— Start EXTRACTED MATERIAL —

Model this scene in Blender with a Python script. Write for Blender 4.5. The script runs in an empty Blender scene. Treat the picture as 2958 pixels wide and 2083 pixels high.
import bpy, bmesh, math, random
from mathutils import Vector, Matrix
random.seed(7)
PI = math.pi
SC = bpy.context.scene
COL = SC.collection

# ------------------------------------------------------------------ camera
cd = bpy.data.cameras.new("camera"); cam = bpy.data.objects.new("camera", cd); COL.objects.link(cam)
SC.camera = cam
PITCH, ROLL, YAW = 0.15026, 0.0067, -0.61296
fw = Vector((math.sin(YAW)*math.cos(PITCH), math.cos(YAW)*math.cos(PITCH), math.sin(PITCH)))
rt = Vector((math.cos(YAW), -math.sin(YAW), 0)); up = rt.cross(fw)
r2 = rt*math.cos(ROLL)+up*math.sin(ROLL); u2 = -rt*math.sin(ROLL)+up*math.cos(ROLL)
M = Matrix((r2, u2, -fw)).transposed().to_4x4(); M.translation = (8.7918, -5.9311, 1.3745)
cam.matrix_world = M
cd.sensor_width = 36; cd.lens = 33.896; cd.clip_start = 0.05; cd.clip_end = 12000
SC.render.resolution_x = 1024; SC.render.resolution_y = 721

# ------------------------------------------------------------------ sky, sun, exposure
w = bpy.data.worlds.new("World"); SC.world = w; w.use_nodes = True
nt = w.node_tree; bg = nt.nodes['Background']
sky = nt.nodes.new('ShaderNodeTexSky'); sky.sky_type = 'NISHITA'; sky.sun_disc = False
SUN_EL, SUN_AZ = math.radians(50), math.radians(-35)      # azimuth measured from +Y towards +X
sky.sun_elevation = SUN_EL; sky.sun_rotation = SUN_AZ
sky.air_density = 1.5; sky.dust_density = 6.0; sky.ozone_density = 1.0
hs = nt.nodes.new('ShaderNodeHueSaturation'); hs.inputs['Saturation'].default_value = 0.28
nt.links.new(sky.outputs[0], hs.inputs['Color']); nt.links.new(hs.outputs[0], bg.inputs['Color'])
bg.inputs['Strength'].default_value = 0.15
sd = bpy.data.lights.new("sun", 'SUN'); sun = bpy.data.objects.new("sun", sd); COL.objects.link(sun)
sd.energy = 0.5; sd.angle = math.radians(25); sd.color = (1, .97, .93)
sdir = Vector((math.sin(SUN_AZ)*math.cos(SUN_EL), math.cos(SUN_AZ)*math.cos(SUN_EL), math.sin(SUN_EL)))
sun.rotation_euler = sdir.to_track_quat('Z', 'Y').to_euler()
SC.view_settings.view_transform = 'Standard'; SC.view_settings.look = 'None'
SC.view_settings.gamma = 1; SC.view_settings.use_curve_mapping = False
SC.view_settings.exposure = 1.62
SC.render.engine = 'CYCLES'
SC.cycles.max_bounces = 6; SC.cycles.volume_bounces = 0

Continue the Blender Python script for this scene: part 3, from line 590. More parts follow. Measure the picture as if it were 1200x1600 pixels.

— End EXTRACTED MATERIAL —

- _PROBLEM DESCRIPTION_:
All of the material must be reproduced exactly.

- _RESPONSE TO THIS EXERCISE_:
Model this scene in Blender with a Python script. Write for Blender 4.5. The script runs in an empty Blender scene. Treat the picture as 2958 pixels wide and 2083 pixels high.
import bpy, bmesh, math, random
from mathutils import Vector, Matrix
random.seed(7)
PI = math.pi
SC = bpy.context.scene
COL = SC.collection

# ------------------------------------------------------------------ camera
cd = bpy.data.cameras.new("camera"); cam = bpy.data.objects.new("camera", cd); COL.objects.link(cam)
SC.camera = cam
PITCH, ROLL, YAW = 0.15026, 0.0067, -0.61296
fw = Vector((math.sin(YAW)*math.cos(PITCH), math.cos(YAW)*math.cos(PITCH), math.sin(PITCH)))
rt = Vector((math.cos(YAW), -math.sin(YAW), 0)); up = rt.cross(fw)
r2 = rt*math.cos(ROLL)+up*math.sin(ROLL); u2 = -rt*math.sin(ROLL)+up*math.cos(ROLL)
M = Matrix((r2, u2, -fw)).transposed().to_4x4(); M.translation = (8.7918, -5.9311, 1.3745)
cam.matrix_world = M
cd.sensor_width = 36; cd.lens = 33.896; cd.clip_start = 0.05; cd.clip_end = 12000
SC.render.resolution_x = 1024; SC.render.resolution_y = 721

# ------------------------------------------------------------------ sky, sun, exposure
w = bpy.data.worlds.new("World"); SC.world = w; w.use_nodes = True
nt = w.node_tree; bg = nt.nodes['Background']
sky = nt.nodes.new('ShaderNodeTexSky'); sky.sky_type = 'NISHITA'; sky.sun_disc = False
SUN_EL, SUN_AZ = math.radians(50), math.radians(-35)      # azimuth measured from +Y towards +X
sky.sun_elevation = SUN_EL; sky.sun_rotation = SUN_AZ
sky.air_density = 1.5; sky.dust_density = 6.0; sky.ozone_density = 1.0
hs = nt.nodes.new('ShaderNodeHueSaturation'); hs.inputs['Saturation'].default_value = 0.28
nt.links.new(sky.outputs[0], hs.inputs['Color']); nt.links.new(hs.outputs[0], bg.inputs['Color'])
bg.inputs['Strength'].default_value = 0.15
sd = bpy.data.lights.new("sun", 'SUN'); sun = bpy.data.objects.new("sun", sd); COL.objects.link(sun)
sd.energy = 0.5; sd.angle = math.radians(25); sd.color = (1, .97, .93)
sdir = Vector((math.sin(SUN_AZ)*math.cos(SUN_EL), math.cos(SUN_AZ)*math.cos(SUN_EL), math.sin(SUN_EL)))
sun.rotation_euler = sdir.to_track_quat('Z', 'Y').to_euler()
SC.view_settings.view_transform = 'Standard'; SC.view_settings.look = 'None'
SC.view_settings.gamma = 1; SC.view_settings.use_curve_mapping = False
SC.view_settings.exposure = 1.62
SC.render.engine = 'CYCLES'
SC.cycles.max_bounces = 6; SC.cycles.volume_bounces = 0

Continue the Blender Python script for this scene: part 3, from line 590. More parts follow. Measure the picture as if it were 1200x1600 pixels.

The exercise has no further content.